As part of the scheme, couples who decide to split up can access up to £500, which can be used to fund mediation to discuss children matters, using mediation providers such as NFM.

“Our professional mediators are on high alert, expecting a flood of enquiries,” says Jane Robey, the CEO of NFM. A charity which helps families to sort arrangements for children, property, finance and other important matters following a separation or divorce.

“April is always a busy month for us anyway, as the Easter holidays pile pressure on couples already in conflict; and because it comes three months after the January ‘divorce day’, which is often when people need some help and support with what comes next.

“However, all the evidence to date suggests that this April is going to be busier than ever, because we know from our own experience, and the latest data on divorces, that many couples have held back from filing for divorce until No-Fault is official on April 6th.

“We are already receiving calls from people who want to start the mediation process so that things go smoothly, but there are hundreds of other couples who haven’t thought yet beyond pressing ‘send’ on the application.

“Once they do, they’re likely to find they have a lot to sort out, and at that point the question becomes: What do we do next?

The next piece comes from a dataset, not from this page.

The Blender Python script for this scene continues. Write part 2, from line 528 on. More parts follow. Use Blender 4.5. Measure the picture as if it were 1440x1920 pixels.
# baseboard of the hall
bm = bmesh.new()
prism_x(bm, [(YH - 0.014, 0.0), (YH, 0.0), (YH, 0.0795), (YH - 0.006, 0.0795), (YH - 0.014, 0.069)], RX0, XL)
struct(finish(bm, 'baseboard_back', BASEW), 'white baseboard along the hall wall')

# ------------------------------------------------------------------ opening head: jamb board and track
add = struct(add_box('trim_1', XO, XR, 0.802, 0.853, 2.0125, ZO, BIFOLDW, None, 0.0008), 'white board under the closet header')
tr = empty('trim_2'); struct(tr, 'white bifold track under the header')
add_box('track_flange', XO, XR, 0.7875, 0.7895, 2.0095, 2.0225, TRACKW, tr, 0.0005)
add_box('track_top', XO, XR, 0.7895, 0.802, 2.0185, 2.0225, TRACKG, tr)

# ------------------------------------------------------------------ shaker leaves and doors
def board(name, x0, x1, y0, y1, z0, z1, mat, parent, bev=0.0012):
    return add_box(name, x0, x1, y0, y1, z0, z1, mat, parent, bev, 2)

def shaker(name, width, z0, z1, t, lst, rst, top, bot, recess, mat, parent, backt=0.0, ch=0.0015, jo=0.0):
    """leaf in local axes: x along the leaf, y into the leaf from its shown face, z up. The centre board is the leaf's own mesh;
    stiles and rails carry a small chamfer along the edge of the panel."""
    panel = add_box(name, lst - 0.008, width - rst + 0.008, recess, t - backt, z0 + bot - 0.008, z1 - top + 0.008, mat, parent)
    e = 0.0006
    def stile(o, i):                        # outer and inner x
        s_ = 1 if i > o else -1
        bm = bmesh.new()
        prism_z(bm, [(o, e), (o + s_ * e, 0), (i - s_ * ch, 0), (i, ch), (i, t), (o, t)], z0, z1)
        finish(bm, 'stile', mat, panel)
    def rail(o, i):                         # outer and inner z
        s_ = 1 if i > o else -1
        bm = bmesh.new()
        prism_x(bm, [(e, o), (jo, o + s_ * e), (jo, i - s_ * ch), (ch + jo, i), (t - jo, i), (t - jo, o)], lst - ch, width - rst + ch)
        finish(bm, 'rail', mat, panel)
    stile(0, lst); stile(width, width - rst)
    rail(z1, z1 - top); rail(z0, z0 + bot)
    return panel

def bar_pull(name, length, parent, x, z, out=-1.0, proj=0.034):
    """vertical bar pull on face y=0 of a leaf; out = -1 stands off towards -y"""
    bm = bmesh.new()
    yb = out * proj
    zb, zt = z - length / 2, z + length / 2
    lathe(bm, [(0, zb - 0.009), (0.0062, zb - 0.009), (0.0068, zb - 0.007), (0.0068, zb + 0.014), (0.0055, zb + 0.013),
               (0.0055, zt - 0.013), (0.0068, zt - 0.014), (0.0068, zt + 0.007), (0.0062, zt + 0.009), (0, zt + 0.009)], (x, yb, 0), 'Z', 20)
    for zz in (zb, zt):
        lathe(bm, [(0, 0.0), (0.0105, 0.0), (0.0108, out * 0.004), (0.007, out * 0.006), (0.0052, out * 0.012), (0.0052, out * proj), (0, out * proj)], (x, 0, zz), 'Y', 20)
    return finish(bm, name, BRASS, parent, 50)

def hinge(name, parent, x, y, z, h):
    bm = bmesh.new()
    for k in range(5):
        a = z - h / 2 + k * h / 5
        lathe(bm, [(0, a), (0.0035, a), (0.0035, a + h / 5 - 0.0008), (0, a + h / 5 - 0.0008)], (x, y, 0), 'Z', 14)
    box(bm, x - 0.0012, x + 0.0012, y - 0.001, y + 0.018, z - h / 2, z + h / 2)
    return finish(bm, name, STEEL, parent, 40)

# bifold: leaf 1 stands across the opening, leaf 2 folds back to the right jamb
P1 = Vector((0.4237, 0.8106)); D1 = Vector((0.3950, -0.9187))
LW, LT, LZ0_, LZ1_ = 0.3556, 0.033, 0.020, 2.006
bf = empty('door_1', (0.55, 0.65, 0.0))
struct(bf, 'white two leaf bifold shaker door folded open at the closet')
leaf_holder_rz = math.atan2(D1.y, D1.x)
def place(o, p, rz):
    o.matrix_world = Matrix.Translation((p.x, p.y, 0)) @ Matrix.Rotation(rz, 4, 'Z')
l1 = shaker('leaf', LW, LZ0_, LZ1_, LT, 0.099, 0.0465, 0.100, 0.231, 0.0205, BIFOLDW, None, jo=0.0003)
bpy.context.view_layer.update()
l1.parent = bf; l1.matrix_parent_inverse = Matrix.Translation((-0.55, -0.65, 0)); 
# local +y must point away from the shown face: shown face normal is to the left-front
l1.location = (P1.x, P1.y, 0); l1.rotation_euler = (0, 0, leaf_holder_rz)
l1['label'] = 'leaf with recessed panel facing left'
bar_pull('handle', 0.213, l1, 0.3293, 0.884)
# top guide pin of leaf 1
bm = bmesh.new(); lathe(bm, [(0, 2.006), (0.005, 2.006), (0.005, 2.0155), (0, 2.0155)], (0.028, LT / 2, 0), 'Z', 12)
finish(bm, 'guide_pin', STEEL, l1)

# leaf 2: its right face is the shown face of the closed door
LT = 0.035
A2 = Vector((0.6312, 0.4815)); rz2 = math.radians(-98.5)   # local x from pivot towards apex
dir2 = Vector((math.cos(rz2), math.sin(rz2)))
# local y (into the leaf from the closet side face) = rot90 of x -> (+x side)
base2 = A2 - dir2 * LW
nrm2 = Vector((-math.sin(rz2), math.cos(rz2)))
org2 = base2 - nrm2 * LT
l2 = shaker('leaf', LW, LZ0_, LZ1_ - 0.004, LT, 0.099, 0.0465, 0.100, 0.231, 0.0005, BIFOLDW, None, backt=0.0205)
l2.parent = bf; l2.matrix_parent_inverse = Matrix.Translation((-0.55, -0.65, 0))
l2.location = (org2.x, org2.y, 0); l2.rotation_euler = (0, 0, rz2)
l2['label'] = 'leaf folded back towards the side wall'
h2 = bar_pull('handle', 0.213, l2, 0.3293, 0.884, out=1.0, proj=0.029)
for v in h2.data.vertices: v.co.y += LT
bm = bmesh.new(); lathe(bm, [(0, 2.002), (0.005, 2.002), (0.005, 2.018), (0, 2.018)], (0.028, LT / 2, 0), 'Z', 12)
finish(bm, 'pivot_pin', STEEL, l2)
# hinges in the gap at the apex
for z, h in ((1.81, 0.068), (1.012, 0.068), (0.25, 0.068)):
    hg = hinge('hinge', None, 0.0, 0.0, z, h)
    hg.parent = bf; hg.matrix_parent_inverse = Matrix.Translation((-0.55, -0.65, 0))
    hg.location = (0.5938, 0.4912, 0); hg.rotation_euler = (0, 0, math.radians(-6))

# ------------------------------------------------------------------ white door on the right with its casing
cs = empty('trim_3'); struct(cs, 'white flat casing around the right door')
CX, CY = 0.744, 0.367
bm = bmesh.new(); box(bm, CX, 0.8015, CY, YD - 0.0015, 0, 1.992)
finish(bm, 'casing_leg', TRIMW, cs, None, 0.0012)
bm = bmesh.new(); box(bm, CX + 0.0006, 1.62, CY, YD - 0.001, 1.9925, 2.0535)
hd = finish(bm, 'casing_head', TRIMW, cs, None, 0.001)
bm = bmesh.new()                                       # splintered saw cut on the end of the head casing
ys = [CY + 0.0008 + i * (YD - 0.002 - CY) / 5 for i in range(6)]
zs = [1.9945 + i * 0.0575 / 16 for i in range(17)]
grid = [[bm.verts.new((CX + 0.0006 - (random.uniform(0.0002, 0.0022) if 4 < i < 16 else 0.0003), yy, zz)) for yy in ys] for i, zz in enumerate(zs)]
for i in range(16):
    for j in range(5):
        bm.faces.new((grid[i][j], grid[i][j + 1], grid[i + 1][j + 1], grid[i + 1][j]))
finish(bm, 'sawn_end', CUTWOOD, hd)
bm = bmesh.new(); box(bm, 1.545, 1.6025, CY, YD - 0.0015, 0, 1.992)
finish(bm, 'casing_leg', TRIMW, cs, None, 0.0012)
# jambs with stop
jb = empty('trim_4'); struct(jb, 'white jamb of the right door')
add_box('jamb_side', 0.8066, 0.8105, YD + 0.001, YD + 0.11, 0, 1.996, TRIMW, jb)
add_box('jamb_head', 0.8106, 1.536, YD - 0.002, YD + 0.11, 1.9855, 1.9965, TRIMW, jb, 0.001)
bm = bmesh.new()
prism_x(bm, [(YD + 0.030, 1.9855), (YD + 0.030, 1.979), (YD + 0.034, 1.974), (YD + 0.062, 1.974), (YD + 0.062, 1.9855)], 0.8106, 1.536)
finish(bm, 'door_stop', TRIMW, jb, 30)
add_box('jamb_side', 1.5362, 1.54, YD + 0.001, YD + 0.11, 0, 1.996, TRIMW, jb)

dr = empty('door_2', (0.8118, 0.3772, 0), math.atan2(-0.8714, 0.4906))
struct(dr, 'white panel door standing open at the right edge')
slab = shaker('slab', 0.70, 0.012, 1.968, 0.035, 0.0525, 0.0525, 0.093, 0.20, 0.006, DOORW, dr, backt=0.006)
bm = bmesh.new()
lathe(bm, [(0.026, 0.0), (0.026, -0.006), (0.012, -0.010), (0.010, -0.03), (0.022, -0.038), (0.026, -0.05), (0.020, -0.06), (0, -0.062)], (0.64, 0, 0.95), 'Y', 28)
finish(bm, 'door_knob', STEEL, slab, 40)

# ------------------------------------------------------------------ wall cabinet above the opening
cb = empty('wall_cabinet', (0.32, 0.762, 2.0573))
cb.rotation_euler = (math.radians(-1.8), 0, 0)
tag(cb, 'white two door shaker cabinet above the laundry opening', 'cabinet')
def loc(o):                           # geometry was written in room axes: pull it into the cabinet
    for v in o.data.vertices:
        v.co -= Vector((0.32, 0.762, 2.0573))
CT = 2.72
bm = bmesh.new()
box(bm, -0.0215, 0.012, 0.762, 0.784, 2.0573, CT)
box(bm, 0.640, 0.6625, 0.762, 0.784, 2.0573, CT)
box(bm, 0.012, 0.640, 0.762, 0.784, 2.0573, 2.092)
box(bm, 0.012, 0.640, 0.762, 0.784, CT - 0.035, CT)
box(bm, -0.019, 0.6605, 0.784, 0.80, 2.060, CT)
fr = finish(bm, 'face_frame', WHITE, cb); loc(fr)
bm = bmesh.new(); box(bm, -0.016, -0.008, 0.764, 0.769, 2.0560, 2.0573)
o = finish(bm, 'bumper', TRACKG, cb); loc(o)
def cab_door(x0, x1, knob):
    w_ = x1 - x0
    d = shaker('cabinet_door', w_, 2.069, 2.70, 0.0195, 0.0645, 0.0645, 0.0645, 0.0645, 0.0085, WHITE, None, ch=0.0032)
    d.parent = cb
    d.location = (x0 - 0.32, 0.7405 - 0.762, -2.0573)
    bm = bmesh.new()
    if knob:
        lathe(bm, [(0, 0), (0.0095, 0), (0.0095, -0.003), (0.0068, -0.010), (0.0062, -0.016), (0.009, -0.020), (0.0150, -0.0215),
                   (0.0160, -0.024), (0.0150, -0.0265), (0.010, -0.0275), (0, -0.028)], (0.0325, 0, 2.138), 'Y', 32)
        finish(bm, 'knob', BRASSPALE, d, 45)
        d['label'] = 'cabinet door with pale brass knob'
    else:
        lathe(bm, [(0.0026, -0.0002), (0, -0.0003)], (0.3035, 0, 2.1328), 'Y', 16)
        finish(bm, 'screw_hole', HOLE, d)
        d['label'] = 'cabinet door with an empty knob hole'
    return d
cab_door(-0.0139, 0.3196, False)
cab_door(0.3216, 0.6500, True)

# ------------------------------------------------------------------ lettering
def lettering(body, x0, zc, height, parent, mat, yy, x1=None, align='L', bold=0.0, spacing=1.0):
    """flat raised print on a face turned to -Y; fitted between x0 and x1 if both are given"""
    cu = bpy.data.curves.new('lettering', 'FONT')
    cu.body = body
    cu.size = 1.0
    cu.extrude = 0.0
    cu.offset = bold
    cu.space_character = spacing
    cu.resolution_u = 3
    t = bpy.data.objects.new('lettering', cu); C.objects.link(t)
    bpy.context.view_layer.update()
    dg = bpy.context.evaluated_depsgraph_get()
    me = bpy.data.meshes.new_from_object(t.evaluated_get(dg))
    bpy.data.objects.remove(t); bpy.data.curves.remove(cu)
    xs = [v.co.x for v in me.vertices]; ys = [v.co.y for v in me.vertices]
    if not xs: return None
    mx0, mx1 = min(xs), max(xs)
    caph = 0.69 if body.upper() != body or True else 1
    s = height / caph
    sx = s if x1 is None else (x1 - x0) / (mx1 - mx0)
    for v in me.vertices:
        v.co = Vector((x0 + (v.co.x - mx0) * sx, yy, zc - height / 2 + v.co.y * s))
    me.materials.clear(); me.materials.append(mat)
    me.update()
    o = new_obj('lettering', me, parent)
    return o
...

Where am I going to live, how am I going to manage financially, and, crucially, when am I going to see my children?

“Due to the pressure on the Family Courts, and of course the emotional and financial pressure that going to Court to manage such matters puts on families, the Government is pointing people towards mediation instead.

“We know it works and can help everyone reach decisions that work for all parties, and thanks to the voucher scheme everyone can now access the support they need, when they need it most.

“Even grandparents and other extended family members are eligible to take advantage of the funding if they need any support with child matters.”

NFM’s professional mediators are highly skilled third party negotiators with experience in helping families create long-term solutions that work well for their particular circumstances.

Jane added: “Rather than leaving it to a judge to decide who will live where, what happens to the money, debts and pensions, and arrangements for the children, mediation empowers families themselves to decide these things. It’s their future after all.”

Legal Aid also remains available for family mediation.